There were only a few really big champions in sport you could handle defeat well. Do you want to be a “good loser”?

This is a philosophical question. When you are in elite sports, and you are very successful, you don’t want to lose. That’s for sure. But you have to learn that losing is part of the game. You need to know how to deal with it. This is a learning process. And when you are very young, like in my case, then you need to learn it even more. I maybe had a bit more of these experiences over the last one or two years.

Let’s look ahead. Next season there’s a highlight with the Ski Flying World Championships in Austria. Is this the competition you look forward to the most?

Yes and no. I’m happy that we have the World Championships at home, but actually I like the 4-Hills-Tournament better. And also the overall World Cup has its special appeal. World Championships are nice and if I’m competing I want to show that I am still one of the best ski flyers. But today I would say that the big goals are the 4-Hills-Tournament and the overall World Cup.

At the 4-Hills-Tournament you could prolong the incredible winning streak of the Austrians. How important is that?

Yes, that’s of course fantastic for Austria. But every jumper is competing for himself. It’s great when this results in such a streak for Austria, but as an athlete you want to be on top yourself. But of course it’s nicer when a teammate wins it, than an athlete from another nation, that’s for sure. And it’s also a motivation when a teammate wins and it pushes you in training.

How are the chances for Austria in the fight for the Nation’s Cup next winter?

I think that we will be very strong next year. We are a very young group and already grew together as a team. The atmosphere is great, everyone has fun and is highly motivated. We are working on a very high level. It’s the second season with the new coaching staff and I think that this will have an impact over the next years. But the competition makes progress as well. The five big nations, Germany, Slovenia, Norway, Poland and Austria will have a good fight and are almost always on the same level.

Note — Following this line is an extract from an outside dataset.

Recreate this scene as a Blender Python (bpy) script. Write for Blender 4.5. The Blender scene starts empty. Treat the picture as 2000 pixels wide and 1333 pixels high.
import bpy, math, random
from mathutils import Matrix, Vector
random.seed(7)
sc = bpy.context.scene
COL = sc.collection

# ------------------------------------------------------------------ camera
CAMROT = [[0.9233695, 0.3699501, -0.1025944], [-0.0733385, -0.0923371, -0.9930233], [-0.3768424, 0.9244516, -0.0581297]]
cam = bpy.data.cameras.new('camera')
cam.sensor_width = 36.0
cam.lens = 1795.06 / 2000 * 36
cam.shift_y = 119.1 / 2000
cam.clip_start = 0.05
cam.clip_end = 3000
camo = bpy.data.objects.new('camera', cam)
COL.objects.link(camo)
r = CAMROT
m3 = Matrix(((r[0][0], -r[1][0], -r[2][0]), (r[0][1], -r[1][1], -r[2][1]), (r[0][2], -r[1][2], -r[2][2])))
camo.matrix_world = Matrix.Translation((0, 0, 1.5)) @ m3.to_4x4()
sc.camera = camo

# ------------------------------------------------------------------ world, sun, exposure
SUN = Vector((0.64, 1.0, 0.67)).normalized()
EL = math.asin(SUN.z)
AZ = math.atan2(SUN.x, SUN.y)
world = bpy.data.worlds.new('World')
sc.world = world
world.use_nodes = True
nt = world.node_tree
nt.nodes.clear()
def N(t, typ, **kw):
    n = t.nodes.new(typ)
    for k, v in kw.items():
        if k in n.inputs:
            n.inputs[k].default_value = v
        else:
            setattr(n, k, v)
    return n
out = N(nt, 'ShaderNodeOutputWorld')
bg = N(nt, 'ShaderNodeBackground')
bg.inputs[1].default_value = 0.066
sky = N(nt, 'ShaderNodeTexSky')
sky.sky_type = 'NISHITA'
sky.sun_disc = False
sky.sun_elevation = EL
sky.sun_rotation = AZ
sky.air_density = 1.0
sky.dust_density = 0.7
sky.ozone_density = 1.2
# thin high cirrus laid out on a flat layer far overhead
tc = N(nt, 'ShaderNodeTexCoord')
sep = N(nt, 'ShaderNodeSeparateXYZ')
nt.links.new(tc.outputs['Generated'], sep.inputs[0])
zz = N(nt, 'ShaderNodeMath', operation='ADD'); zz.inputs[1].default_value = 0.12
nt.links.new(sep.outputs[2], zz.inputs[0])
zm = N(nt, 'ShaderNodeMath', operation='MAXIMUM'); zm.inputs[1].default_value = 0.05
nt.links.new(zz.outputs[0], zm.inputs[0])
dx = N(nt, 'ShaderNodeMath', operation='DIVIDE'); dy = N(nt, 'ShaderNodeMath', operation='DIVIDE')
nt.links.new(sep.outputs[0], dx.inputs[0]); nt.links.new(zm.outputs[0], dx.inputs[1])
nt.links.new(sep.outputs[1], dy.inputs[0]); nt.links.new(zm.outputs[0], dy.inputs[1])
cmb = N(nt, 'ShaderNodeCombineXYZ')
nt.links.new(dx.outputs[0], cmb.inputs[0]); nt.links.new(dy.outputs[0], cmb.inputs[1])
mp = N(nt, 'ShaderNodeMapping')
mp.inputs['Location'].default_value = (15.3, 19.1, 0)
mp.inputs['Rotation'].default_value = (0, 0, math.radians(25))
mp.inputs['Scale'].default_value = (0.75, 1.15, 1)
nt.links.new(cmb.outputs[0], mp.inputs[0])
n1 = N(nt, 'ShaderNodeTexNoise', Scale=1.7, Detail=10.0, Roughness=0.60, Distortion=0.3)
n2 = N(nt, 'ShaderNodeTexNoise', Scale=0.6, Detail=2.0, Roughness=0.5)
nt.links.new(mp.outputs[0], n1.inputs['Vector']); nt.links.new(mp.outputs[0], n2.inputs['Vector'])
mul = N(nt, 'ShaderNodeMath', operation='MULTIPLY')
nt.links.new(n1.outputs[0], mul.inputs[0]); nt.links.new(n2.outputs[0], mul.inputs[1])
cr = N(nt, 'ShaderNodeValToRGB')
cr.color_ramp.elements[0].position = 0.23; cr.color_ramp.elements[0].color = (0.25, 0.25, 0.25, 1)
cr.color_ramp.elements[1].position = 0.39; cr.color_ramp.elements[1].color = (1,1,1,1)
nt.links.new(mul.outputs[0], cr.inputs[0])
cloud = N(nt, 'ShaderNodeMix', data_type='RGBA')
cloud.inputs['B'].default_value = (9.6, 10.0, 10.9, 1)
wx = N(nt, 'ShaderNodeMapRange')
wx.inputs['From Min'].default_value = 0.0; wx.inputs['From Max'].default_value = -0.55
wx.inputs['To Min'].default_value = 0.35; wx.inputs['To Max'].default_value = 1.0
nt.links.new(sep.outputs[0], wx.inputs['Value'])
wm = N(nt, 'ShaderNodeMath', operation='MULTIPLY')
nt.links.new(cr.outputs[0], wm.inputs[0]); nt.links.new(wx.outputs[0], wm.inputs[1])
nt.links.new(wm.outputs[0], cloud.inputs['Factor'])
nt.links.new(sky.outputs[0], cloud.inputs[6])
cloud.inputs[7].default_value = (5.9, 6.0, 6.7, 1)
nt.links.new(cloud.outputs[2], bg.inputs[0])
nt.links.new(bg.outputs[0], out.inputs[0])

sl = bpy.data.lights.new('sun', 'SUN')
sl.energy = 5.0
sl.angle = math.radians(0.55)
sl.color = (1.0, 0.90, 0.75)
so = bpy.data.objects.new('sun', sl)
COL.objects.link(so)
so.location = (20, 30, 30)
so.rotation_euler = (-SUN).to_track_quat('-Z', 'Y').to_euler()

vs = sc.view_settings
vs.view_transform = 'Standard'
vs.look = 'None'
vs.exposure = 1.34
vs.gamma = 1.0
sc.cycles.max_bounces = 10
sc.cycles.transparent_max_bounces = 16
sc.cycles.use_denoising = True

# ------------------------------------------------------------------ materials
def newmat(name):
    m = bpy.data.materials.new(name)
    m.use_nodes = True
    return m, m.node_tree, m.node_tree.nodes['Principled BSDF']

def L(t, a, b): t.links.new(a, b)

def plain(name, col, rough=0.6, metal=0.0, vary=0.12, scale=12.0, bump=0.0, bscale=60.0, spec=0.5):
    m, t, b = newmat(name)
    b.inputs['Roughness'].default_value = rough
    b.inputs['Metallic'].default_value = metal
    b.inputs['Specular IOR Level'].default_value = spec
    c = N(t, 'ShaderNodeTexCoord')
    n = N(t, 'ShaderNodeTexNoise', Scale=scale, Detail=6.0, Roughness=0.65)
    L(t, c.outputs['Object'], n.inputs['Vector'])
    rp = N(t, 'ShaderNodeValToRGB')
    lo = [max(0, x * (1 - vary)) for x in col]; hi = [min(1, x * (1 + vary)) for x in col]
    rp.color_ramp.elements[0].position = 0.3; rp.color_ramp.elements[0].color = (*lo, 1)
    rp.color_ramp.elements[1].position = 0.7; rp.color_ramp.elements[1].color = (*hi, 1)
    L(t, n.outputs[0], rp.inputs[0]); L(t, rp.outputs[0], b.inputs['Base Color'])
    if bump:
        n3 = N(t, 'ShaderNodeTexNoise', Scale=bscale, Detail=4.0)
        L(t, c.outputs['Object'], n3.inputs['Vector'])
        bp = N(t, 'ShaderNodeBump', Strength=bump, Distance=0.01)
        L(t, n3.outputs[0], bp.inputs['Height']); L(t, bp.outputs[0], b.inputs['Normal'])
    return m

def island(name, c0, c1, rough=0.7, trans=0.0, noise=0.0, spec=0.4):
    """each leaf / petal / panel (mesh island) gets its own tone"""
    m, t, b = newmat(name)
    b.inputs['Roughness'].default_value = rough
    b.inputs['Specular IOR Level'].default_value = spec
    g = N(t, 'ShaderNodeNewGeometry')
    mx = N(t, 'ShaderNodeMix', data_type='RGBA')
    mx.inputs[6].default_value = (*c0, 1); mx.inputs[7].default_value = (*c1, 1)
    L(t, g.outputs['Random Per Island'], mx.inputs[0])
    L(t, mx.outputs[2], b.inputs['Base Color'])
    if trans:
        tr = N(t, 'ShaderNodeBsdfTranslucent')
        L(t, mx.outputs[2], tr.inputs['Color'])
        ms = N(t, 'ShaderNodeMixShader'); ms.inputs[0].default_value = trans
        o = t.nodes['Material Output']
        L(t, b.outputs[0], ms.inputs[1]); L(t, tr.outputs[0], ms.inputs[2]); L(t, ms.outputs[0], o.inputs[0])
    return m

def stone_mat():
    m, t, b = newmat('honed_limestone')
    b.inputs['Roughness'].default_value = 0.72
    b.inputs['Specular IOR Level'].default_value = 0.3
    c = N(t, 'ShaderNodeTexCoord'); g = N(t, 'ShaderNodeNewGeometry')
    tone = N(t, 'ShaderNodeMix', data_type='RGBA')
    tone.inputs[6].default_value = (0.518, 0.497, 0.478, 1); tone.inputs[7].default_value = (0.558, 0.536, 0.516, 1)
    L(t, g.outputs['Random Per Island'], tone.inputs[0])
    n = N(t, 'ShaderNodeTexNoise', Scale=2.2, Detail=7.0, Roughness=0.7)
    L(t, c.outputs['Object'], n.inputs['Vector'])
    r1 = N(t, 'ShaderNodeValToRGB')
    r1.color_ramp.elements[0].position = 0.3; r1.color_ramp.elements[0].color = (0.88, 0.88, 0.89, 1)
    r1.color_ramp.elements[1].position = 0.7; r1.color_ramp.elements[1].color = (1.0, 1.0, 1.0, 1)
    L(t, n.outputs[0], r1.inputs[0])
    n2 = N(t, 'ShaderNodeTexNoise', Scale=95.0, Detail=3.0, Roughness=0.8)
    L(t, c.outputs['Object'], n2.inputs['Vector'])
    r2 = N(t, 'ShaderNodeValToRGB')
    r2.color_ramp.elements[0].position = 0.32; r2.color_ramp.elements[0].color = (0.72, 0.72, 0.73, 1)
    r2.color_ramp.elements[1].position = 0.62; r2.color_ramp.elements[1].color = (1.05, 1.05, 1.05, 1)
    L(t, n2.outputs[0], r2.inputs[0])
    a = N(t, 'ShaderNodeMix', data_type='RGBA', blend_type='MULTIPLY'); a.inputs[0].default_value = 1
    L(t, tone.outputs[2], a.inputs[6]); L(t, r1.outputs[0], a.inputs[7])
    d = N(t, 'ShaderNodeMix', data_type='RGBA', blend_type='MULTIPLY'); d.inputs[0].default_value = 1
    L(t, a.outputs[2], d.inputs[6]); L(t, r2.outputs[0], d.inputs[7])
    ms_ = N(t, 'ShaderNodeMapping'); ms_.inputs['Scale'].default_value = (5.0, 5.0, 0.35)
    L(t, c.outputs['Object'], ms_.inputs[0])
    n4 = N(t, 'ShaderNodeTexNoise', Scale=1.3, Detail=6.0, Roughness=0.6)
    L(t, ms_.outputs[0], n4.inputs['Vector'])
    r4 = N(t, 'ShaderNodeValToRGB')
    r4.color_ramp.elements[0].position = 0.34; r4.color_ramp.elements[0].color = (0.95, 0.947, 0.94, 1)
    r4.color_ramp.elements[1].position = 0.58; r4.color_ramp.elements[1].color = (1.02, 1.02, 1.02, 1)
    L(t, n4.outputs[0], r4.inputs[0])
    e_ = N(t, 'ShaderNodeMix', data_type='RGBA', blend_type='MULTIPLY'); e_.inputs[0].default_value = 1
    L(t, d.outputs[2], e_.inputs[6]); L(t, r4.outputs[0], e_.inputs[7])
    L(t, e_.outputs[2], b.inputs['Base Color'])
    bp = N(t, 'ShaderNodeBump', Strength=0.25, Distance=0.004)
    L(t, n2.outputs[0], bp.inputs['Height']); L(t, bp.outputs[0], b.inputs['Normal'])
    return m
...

Can you sum up what has changed for your team under the new head coach Heinz Kuttin?

He is flexible and not stuck. You always get new information. This year we started very early with the team training, we also played ice hockey, for example. We are getting challenged, but still we can also work calmly with the team. This calmness is especially characteristic for Heinz.

Last question: You have probably read every possible headline about yourself. Is there one, you would still like to read?

Not really. What’s most important is, that you are healthy and have fun. Then these emotions come accross and are transported by the media. I’m generally not a fan of following the media that closely, especially during the time of competition. Stories are written that the people want to read and that’s why I don’t really care any more.

Thanks for the interview and all the best for the season!